I am resurfacing after a month which included moderating a series of programs to launch Chiara Lubich’s Essential Writings, the most complete collection in English to date of the letters, meditations, poetry, reflections and conversations which capture both the original spirit and key ideas behind the Focolare Movement’s work throughout the globe.
As many of you know, Lubich’s spirituality and work has been the springboard for much of my scholarship on how a Trinitarian model might inform approaches to legal theory. Through the series of public events and scholar’s workshops, it was fascinating to see what others were beginning to draw out of her work, from a variety of disciplinary angles.
We didn’t plan it this way – speakers were free to focus where they wanted – but in the end many of the reflections revolved around how Lubich’s focus on Jesus’ cry on the cross, “My God, my God, why have you forsaken me?” – can become a key for bringing hope, love and light to the divisions and despair that envelop our world.
The Fordham program included reflections by the Holy See’s Observer at the UN, Archbishop Celestino Migliore on Lubich’s vision for international politics. Rabbi Tsvi Blanchard of the National Jewish Center for Learning and Leadership gave a stunning reflection on how her work might inform a Jewish understanding of Jesus’s cry on the cross. Peter Steinfels was also touched by her “unblinking and courageous faith” that “looks into the abyss of human suffering and does not turn her gaze.” Here’s the CNS piece about the event that’s been picked up by various diocesan local papers.
The Villanova program was graced by the presence of fellow MOJ-er Mark Sargent (implications for economics and corporate theory), and by Jeanne Heffernan (political theory), as well as a panel on ecumenical dialogue and the Focolare’s ongoing dialogue with African-American Muslims. The program at Catholic University featured David Schindler and Peter Casarella. Events were also held in Toronto, Montreal, Chicago, at St. Thomas (MN), in various cities in Texas, and in Los Angeles.

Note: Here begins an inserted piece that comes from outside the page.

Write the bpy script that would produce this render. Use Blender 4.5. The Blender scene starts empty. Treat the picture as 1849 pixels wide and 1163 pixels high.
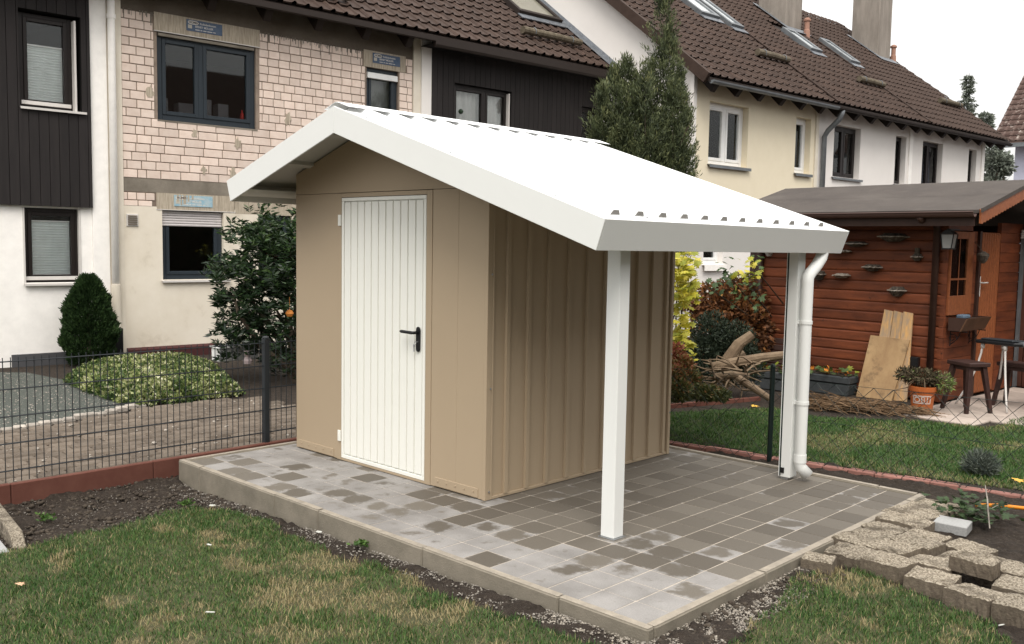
import bpy, bmesh, math, random
import numpy as np
from mathutils import Vector, Matrix
R = math.radians
random.seed(7)
rng = np.random.default_rng(11)
scene = bpy.context.scene
COL = scene.collection

# ------------------------------------------------------------------ camera
CAM = Vector((4.290878, -4.250857, 1.69575))
AX_R = Vector((0.721132, 0.692584, 0.017237))
AX_U = Vector((-0.069768, 0.047845, 0.996415))
AX_F = Vector((-0.689276, 0.719749, -0.082823))
FPX = 1682.736
cam_data = bpy.data.cameras.new("camera")
cam = bpy.data.objects.new("camera", cam_data)
COL.objects.link(cam)
cam.matrix_world = Matrix(((AX_R.x, AX_U.x, -AX_F.x, CAM.x), (AX_R.y, AX_U.y, -AX_F.y, CAM.y),
                           (AX_R.z, AX_U.z, -AX_F.z, CAM.z), (0, 0, 0, 1)))
cam_data.sensor_fit = 'HORIZONTAL'
cam_data.sensor_width = 36.0
cam_data.lens = FPX / 1849.0 * 36.0
cam_data.clip_start = 0.05
cam_data.clip_end = 3000
scene.camera = cam

# ------------------------------------------------------------------ light: bright overcast day
SUN_DIR = Vector((0.48, -0.55, 1.0)).normalized()
world = bpy.data.worlds.new("World")
scene.world = world
world.use_nodes = True
wt = world.node_tree
wt.nodes.clear()
w_out = wt.nodes.new('ShaderNodeOutputWorld')
w_bg = wt.nodes.new('ShaderNodeBackground')
w_sky = wt.nodes.new('ShaderNodeTexSky')
w_sky.sky_type = 'NISHITA'
w_sky.sun_disc = False
w_sky.sun_elevation = math.asin(SUN_DIR.z)
w_sky.sun_rotation = math.atan2(SUN_DIR.x, SUN_DIR.y)
w_sky.dust_density = 4.0
w_mix = wt.nodes.new('ShaderNodeMixRGB')
w_mix.inputs['Fac'].default_value = 0.88
# standard overcast sky: brightness (1 + 2 sin h) / 3 of the zenith
w_tc = wt.nodes.new('ShaderNodeTexCoord'); w_sep = wt.nodes.new('ShaderNodeSeparateXYZ')
w_mr = wt.nodes.new('ShaderNodeMapRange'); w_mr.inputs['To Min'].default_value = 8.6; w_mr.inputs['To Max'].default_value = 25.0
w_mul = wt.nodes.new('ShaderNodeMixRGB'); w_mul.blend_type = 'MULTIPLY'; w_mul.inputs['Fac'].default_value = 1.0
w_mul.inputs['Color1'].default_value = (1.0, 0.985, 0.96, 1)
wt.links.new(w_tc.outputs['Generated'], w_sep.inputs['Vector']); wt.links.new(w_sep.outputs['Z'], w_mr.inputs['Value'])
wt.links.new(w_mr.outputs['Result'], w_mul.inputs['Color2']); wt.links.new(w_mul.outputs['Color'], w_mix.inputs['Color2'])
wt.links.new(w_sky.outputs['Color'], w_mix.inputs['Color1'])
wt.links.new(w_mix.outputs['Color'], w_bg.inputs['Color'])
w_bg.inputs['Strength'].default_value = 0.1
wt.links.new(w_bg.outputs['Background'], w_out.inputs['Surface'])
sun_data = bpy.data.lights.new("sun", 'SUN')
sun_data.energy = 2.2
sun_data.angle = R(32)
sun_data.color = (1.0, 0.95, 0.88)
sun = bpy.data.objects.new("sun", sun_data)
COL.objects.link(sun)
sun.rotation_euler = (-SUN_DIR).to_track_quat('-Z', 'Y').to_euler()
sun.location = (0, 0, 30)
scene.view_settings.view_transform = 'Standard'
scene.view_settings.look = 'None'
scene.view_settings.gamma = 1.0
scene.view_settings.exposure = 0.14
scene.view_settings.use_curve_mapping = False
scene.render.engine = 'CYCLES'
scene.cycles.max_bounces = 8
scene.cycles.transparent_max_bounces = 12

# ------------------------------------------------------------------ helpers: points
def at(px, py, d):
    """point seen at photo pixel (px, py) at depth d metres along the view axis"""
    return CAM + (AX_R * ((px - 924.5) / FPX) + AX_U * (-(py - 581.5) / FPX) + AX_F) * d
def gz(px, py, z):
    """point on the level plane z"""
    d = AX_R * ((px - 924.5) / FPX) + AX_U * (-(py - 581.5) / FPX) + AX_F
    return CAM + d * ((z - CAM.z) / d.z)
BA = R(4.5)                                   # the terrace stands 4.5 degrees off the shed
BU = Vector((math.sin(BA), math.cos(BA), 0))  # along the facades
BV = Vector((math.cos(BA), -math.sin(BA), 0)) # out of the facades
def bw(v, u, z=0.0):
    return BV * v + BU * u + Vector((0, 0, z))

# ------------------------------------------------------------------ helpers: noise
def _hash(ix, iy, s):
    h = (ix.astype(np.int64) * 374761393 + iy.astype(np.int64) * 668265263 + s * 974634777) & 0x7fffffff
    h = ((h ^ (h >> 13)) * 1274126177) & 0x7fffffff
    return ((h ^ (h >> 16)) & 0xffff) / 65535.0
def vnoise(x, y, s=0):
    ix = np.floor(x); iy = np.floor(y); fx = x - ix; fy = y - iy
    fx = fx * fx * (3 - 2 * fx); fy = fy * fy * (3 - 2 * fy)
    a = _hash(ix, iy, s); b = _hash(ix + 1, iy, s); c = _hash(ix, iy + 1, s); d = _hash(ix + 1, iy + 1, s)
    return (a * (1 - fx) + b * fx) * (1 - fy) + (c * (1 - fx) + d * fx) * fy
def fbm(x, y, s=0, o=4):
    t = 0; a = 0.5
    for k in range(o):
        t = t + a * vnoise(x * 2 ** k, y * 2 ** k, s + k); a *= 0.5
    return t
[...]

You’ll be hearing more from me on this – it’s the best English translation out there, so I’m looking forward to working it into future scholarship. Amy
The MIT Workplace center just released a new report "Women Lawyers and Obstacles to Leadership" documenting the exodus of women from law firms and its effect on male/female partnership ratios in law firms in Massachusetts. From the summary:
Massachusetts law firms do not generally assume responsibility for the need of their lawyers to take time for their families. The result is an exodus of women from firm practice and an extremely low number of women among equity partners—the present ratio being 17% women, 83% men. These conclusions emerge from a recent report of two MIT Workplace Center surveys tracking the career paths of nearly 1000 women and men in Massachusetts firms over a five year period.
The specific findings of the surveys show that women and men enter law firms in essentially equal numbers but women leave firm practice at every pre-partner level at a far higher rate than men—more than 30% for women and less than 20% for men. The primary reason, far above all others, is the need for more time for family than the firms support. And this reason is borne out by what these women do when they leave. They do not opt out of the workforce. Nearly 80% move to workplaces that do allow the time they need, even if they are working fulltime.
The survey also shows the promise of reduced hours as a means of solving the time-squeeze problem. 47% of women with children practice part-time at some point, and those who do stay in their firms longer than women with children who work full-time. But the promise is unfulfilled because those who take part-time are likely to be penalized later. They are less likely to make partner than those who are able to stay full-time.
I haven't had a chance to read the whole report yet, but a Boston Globe
article about it raised this concern:
The study echoes the findings of other recent major reports, but offers more detailed statistics and demographic data. It also aims to draw attention to the social consequences of this troubling exodus: As fewer women ascend to leadership positions in their firms, the pool of women qualified to become judges, law professors, business chiefs , and law firm managers is shrinking.
. . . For years, law firm leaders have insisted that as more women graduate from law school and enter private practice, the presence of women in leadership positions in the judiciary, in business, and in academia would grow correspondingly. But even though the gender gap in law firm hiring has been narrowing over the past decade, women are dropping off the partner track at alarming rates.
I think that is a valid point, generally, though I question whether that's true in academia. Doesn't staying in private practice long enough to make partner virtually disqualify you from a tenure-track position in most law schools? The way this same dilemna plays itself out in academia is the timing of the tenure track, and the paucity of part-time tenure track or options of pausing the tenure track, as I've argued and documented elsewhere.
But are the social consequences of the lack of women in leadership positions really all that adverse? Maybe we're all just better off if at least one spouse prioritizes her children over her career. As I've argued here before, though, and as I've argued elsewhere, too, I think there are very serious reasons to be concerned about the persistence of this imbalance.